O Direito Internacional Público recomenda que haja, em casos como o ocorrido em nosso país, uma Justiça Transicional. Nesses moldes, a Organização das Nações Unidas (ONU) recomendou ao Brasil, em 2005, a adoção desse mecanismo de resgate histórico das lutas pela liberdade e pela democracia, preconizando:

- a revelação da verdade, mediante a abertura de arquivos do período e a criação de comissões da verdade imparciais;

- a responsabilização pessoal dos perpetradores de graves violações de direitos humanos, entendendo que a situação de impunidade é fator de inspiração e dá confiança a quem adota práticas violadoras de direitos;

- a reparação patrimonial dos danos às vítimas, através de indenizações financeiras;

- a reforma institucional dos serviços de segurança, expurgando de seus quadros quem propagava a teoria do período;

- a instituição de espaços de memória, para que as gerações futuras saibam que, no país, se praticou o terror em nome do Estado.

Estar-se-ia atendendo o que dispõe a Convenção sobre a Imprescritibilidade dos Crimes de Guerra e dos Crimes Contra a Humanidade, de 26 se novembro de 1968, para a qual, mesmo que o direito interno do país não os tipifique como crime, os atos de tortura são imprescritíveis. É o contrário do que propõem os opositores da alteração da Lei de Anistia, para quem o princípio da anterioridade da lei penal não permite que os torturadores de outrora sejam alcançados. Esse é um dos fundamentos esgrimidos pelo nobre relator, com o qual não podemos concordar.
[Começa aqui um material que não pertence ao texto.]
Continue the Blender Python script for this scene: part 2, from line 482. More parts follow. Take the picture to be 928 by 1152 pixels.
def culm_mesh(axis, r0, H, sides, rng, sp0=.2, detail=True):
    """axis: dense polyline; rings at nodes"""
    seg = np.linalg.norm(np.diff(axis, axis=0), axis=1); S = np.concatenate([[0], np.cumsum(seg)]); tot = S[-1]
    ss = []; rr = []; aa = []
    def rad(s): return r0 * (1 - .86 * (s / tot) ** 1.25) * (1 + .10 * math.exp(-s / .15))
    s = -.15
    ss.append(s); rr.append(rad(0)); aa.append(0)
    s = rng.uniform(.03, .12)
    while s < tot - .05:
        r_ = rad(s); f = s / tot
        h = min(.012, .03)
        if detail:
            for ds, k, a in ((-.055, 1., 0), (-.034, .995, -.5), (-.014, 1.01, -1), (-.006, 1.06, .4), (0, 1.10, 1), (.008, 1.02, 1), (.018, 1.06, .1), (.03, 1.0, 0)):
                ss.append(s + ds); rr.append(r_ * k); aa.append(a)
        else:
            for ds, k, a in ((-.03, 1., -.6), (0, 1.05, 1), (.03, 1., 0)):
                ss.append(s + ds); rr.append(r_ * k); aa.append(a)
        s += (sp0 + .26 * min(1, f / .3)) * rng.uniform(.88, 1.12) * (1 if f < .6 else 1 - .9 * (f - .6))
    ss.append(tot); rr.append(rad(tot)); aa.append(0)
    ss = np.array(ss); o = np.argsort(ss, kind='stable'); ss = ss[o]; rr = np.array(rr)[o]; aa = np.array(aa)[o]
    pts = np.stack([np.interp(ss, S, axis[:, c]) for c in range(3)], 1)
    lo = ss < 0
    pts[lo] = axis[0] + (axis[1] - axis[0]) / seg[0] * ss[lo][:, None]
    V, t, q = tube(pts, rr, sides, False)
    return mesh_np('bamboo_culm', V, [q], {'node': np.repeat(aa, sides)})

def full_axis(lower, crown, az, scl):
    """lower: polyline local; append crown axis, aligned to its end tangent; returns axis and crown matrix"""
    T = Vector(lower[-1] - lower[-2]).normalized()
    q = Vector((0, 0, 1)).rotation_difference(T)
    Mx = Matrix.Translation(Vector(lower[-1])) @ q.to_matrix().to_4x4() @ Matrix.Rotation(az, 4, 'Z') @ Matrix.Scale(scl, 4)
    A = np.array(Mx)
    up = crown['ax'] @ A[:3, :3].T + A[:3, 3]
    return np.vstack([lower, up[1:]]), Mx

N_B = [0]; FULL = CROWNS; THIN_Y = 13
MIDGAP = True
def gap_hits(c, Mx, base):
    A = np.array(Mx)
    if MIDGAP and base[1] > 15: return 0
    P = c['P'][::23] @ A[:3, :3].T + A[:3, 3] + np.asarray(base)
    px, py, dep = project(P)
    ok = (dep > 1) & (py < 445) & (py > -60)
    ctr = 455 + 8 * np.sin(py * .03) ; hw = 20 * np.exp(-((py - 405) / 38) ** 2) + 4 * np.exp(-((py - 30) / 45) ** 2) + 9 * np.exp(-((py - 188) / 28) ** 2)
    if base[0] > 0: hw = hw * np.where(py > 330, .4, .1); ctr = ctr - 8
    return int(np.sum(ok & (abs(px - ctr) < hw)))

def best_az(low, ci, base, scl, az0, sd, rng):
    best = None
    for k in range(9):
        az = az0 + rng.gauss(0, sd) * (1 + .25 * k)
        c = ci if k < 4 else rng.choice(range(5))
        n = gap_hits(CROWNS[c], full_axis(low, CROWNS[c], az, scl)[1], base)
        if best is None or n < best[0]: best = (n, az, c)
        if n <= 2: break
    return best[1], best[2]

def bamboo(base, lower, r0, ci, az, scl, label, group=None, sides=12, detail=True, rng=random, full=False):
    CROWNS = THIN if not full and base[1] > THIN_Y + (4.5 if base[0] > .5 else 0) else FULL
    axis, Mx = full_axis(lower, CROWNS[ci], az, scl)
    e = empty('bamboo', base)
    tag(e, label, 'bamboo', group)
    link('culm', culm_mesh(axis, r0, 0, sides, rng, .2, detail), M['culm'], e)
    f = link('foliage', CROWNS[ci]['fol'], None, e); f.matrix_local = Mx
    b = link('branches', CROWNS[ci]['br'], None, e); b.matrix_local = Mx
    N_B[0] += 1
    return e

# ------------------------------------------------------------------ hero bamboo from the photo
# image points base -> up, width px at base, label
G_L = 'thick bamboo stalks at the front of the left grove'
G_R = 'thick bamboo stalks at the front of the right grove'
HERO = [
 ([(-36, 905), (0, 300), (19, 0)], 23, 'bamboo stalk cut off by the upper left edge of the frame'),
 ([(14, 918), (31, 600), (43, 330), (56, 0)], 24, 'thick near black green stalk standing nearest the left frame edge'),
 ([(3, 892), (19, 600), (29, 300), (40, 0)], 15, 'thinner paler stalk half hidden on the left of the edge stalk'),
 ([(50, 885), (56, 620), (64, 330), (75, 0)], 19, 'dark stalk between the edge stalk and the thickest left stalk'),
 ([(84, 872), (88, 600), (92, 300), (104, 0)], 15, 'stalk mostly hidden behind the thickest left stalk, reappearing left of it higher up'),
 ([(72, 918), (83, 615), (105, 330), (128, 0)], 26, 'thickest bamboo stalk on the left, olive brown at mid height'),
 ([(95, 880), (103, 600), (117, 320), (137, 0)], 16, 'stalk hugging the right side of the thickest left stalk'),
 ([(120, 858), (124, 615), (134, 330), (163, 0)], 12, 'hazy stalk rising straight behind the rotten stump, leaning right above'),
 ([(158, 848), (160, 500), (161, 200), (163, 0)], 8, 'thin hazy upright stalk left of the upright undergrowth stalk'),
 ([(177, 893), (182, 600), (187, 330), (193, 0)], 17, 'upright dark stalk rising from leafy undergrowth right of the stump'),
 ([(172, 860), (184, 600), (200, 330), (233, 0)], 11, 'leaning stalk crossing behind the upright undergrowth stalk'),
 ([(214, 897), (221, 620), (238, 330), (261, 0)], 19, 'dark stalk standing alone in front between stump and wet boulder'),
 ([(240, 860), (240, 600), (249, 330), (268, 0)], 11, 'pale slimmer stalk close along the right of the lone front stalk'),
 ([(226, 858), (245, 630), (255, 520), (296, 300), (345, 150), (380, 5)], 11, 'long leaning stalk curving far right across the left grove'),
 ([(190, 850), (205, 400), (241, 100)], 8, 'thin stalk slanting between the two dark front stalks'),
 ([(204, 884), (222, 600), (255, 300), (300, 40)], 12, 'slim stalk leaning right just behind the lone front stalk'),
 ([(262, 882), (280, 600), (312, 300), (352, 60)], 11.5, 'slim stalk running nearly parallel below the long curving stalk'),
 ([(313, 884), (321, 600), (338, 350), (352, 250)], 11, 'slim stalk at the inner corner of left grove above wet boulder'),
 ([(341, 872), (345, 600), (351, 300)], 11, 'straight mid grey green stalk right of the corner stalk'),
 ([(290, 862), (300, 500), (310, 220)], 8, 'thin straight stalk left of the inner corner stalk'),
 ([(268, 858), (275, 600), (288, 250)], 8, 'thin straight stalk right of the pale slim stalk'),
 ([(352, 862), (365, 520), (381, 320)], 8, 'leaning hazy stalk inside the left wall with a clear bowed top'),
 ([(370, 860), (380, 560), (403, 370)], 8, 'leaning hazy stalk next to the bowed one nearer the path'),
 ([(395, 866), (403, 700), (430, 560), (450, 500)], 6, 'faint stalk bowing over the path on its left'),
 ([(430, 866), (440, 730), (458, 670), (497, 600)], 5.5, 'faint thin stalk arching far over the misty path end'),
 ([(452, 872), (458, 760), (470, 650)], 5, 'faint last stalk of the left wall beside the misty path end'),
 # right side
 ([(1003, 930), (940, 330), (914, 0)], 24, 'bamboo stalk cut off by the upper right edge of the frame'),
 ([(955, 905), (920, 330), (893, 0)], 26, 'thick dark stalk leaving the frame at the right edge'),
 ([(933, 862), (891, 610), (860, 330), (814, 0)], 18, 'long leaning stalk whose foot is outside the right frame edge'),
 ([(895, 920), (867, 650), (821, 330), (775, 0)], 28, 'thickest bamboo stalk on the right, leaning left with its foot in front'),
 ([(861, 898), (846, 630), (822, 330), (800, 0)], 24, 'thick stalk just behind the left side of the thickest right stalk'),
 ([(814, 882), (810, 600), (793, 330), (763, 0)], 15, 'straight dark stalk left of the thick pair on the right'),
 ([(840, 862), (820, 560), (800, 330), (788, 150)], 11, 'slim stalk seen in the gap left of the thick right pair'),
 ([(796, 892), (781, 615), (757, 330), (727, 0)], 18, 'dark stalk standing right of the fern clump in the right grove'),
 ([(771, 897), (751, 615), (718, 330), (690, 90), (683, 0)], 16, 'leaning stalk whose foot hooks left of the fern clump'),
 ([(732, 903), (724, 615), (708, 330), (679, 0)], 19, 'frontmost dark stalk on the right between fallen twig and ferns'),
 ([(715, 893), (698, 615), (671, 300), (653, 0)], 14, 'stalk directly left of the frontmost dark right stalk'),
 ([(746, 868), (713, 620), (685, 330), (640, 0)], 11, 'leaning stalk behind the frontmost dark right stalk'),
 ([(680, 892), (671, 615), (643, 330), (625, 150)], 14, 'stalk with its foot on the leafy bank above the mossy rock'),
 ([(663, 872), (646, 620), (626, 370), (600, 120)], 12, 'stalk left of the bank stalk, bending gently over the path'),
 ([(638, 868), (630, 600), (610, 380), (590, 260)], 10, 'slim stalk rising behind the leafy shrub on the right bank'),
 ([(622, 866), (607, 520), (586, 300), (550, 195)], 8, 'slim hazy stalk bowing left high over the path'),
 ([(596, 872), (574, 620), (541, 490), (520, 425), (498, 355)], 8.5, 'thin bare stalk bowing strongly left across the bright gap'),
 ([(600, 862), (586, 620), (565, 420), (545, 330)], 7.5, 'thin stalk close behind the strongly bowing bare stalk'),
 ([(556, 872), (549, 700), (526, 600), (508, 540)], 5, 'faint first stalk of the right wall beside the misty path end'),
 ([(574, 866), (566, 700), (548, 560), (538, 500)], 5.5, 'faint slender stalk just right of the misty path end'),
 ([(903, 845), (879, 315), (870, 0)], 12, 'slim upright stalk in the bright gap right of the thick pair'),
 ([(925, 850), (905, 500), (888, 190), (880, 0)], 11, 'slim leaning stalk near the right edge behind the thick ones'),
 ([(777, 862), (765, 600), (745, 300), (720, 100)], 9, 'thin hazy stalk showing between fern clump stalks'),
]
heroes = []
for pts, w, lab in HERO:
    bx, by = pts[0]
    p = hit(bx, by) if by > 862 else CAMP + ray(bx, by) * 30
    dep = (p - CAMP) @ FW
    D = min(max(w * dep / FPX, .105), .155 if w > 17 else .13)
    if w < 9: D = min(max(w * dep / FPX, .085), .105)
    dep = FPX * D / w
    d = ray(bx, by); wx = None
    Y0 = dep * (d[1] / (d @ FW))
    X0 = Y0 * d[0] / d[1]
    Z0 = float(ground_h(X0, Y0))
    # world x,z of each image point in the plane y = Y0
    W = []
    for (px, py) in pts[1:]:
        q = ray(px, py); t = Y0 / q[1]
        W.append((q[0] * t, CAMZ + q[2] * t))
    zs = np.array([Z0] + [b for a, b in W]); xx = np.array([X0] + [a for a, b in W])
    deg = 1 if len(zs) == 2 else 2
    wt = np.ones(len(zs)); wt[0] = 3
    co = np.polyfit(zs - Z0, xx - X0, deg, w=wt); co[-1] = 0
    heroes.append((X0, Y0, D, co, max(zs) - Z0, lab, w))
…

O próprio Superior Tribunal de Justiça (STJ) já decidiu pela imprescritibilidade dos danos morais advindos de tortura no regime militar (REsp 1.000.009/PE, Rel. Min. Humberto Martins, DJU 21.2.2008). Por que não a responsabilização pelos crimes então cometidos, a título de proteger o Estado, mas em afronta total ao Direito e à Justiça?

Conforme relato contido no documento “Dossiê dos mortos e desaparecidos políticos a partir de 1964”, 
elaborado sob os auspícios do saudoso ex-governador de Pernambuco, Miguel Arraes, quatro centenas de brasileiros desapareceram nos porões da ditadura e suas famílias aguardam até hoje que seja feita justiça.

É preciso, pois, resgatar a memória dos brasileiros assassinados ou desaparecidos durante a ditadura militar, dentre os quais, os mais conhecidos, Carlos Marighella, Carlos Lamarca, Wladimir Herzog, Manoel Fiel Filho, Zuleika Angel Jones (Zuzu Angel), Honestino Monteiro Guimarães, Joaquinzão e outros tantos quase anônimos, incluindo os tombados na Guerrilha do Araguaia.

Em face do exposto exorto meus ilustres Pares pela APROVAÇÃO do Projeto de Lei n. 573/2011, nos termos deste VOTO EM SEPARADO e, portanto, contrário ao Parecer do ilustre Relator.

Sala da Comissão,

Deputado IVAN VALENTE (PSOL-SP)

Um comentário:

  1. Parabéns, Deputada Erundina e Deputado Ivan Valente, pela coragem de trazer à tona discussões desta monta no Congresso para diminuir a violência do Estado no presente! E também ao Núcleo Frei Tito, que acabei de conhecer, pela divulgação das lutas.